_MATERIAL PROVIDED_.

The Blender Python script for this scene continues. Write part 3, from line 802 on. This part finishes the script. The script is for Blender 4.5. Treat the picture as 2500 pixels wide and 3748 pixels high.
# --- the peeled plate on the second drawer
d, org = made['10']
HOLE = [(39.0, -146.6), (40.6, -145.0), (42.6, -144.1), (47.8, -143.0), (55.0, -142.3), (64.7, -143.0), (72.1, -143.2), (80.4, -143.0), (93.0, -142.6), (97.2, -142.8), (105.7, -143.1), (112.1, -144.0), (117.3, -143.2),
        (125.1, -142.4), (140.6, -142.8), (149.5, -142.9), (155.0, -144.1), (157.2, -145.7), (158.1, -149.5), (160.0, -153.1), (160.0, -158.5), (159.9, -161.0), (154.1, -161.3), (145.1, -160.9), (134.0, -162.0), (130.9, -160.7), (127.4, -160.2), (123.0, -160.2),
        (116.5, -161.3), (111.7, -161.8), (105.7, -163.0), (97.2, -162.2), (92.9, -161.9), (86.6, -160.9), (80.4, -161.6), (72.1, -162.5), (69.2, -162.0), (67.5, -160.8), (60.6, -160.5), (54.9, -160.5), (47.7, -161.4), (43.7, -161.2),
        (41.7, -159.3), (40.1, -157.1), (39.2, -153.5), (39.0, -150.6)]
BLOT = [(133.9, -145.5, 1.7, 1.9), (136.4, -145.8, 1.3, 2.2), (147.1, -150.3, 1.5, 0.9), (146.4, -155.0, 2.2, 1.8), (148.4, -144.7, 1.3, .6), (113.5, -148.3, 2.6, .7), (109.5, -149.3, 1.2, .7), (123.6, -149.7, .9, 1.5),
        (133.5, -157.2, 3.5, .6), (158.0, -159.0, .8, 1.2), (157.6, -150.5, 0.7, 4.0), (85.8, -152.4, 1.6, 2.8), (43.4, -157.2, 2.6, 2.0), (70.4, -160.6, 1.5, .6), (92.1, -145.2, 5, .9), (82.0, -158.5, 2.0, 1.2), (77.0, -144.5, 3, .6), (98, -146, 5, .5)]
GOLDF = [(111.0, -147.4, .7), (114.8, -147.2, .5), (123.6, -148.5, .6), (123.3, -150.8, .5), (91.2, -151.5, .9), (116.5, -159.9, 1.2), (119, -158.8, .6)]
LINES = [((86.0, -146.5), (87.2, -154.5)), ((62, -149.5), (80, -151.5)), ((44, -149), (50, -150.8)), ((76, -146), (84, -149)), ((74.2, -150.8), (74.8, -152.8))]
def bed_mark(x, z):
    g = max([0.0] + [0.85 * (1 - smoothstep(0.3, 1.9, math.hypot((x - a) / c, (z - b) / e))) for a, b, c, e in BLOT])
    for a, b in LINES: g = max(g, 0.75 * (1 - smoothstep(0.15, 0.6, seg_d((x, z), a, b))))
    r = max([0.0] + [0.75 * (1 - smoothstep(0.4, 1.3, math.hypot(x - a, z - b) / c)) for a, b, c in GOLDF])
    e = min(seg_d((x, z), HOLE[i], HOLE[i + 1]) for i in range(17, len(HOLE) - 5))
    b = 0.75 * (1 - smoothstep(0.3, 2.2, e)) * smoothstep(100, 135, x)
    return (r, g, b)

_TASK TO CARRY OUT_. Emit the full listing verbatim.

_COMPLETE RESPONSE_.
The Blender Python script for this scene continues. Write part 3, from line 802 on. This part finishes the script. The script is for Blender 4.5. Treat the picture as 2500 pixels wide and 3748 pixels high.
# --- the peeled plate on the second drawer
d, org = made['10']
HOLE = [(39.0, -146.6), (40.6, -145.0), (42.6, -144.1), (47.8, -143.0), (55.0, -142.3), (64.7, -143.0), (72.1, -143.2), (80.4, -143.0), (93.0, -142.6), (97.2, -142.8), (105.7, -143.1), (112.1, -144.0), (117.3, -143.2),
        (125.1, -142.4), (140.6, -142.8), (149.5, -142.9), (155.0, -144.1), (157.2, -145.7), (158.1, -149.5), (160.0, -153.1), (160.0, -158.5), (159.9, -161.0), (154.1, -161.3), (145.1, -160.9), (134.0, -162.0), (130.9, -160.7), (127.4, -160.2), (123.0, -160.2),
        (116.5, -161.3), (111.7, -161.8), (105.7, -163.0), (97.2, -162.2), (92.9, -161.9), (86.6, -160.9), (80.4, -161.6), (72.1, -162.5), (69.2, -162.0), (67.5, -160.8), (60.6, -160.5), (54.9, -160.5), (47.7, -161.4), (43.7, -161.2),
        (41.7, -159.3), (40.1, -157.1), (39.2, -153.5), (39.0, -150.6)]
BLOT = [(133.9, -145.5, 1.7, 1.9), (136.4, -145.8, 1.3, 2.2), (147.1, -150.3, 1.5, 0.9), (146.4, -155.0, 2.2, 1.8), (148.4, -144.7, 1.3, .6), (113.5, -148.3, 2.6, .7), (109.5, -149.3, 1.2, .7), (123.6, -149.7, .9, 1.5),
        (133.5, -157.2, 3.5, .6), (158.0, -159.0, .8, 1.2), (157.6, -150.5, 0.7, 4.0), (85.8, -152.4, 1.6, 2.8), (43.4, -157.2, 2.6, 2.0), (70.4, -160.6, 1.5, .6), (92.1, -145.2, 5, .9), (82.0, -158.5, 2.0, 1.2), (77.0, -144.5, 3, .6), (98, -146, 5, .5)]
GOLDF = [(111.0, -147.4, .7), (114.8, -147.2, .5), (123.6, -148.5, .6), (123.3, -150.8, .5), (91.2, -151.5, .9), (116.5, -159.9, 1.2), (119, -158.8, .6)]
LINES = [((86.0, -146.5), (87.2, -154.5)), ((62, -149.5), (80, -151.5)), ((44, -149), (50, -150.8)), ((76, -146), (84, -149)), ((74.2, -150.8), (74.8, -152.8))]
def bed_mark(x, z):
    g = max([0.0] + [0.85 * (1 - smoothstep(0.3, 1.9, math.hypot((x - a) / c, (z - b) / e))) for a, b, c, e in BLOT])
    for a, b in LINES: g = max(g, 0.75 * (1 - smoothstep(0.15, 0.6, seg_d((x, z), a, b))))
    r = max([0.0] + [0.75 * (1 - smoothstep(0.4, 1.3, math.hypot(x - a, z - b) / c)) for a, b, c in GOLDF])
    e = min(seg_d((x, z), HOLE[i], HOLE[i + 1]) for i in range(17, len(HOLE) - 5))
    b = 0.75 * (1 - smoothstep(0.3, 2.2, e)) * smoothstep(100, 135, x)
    return (r, g, b)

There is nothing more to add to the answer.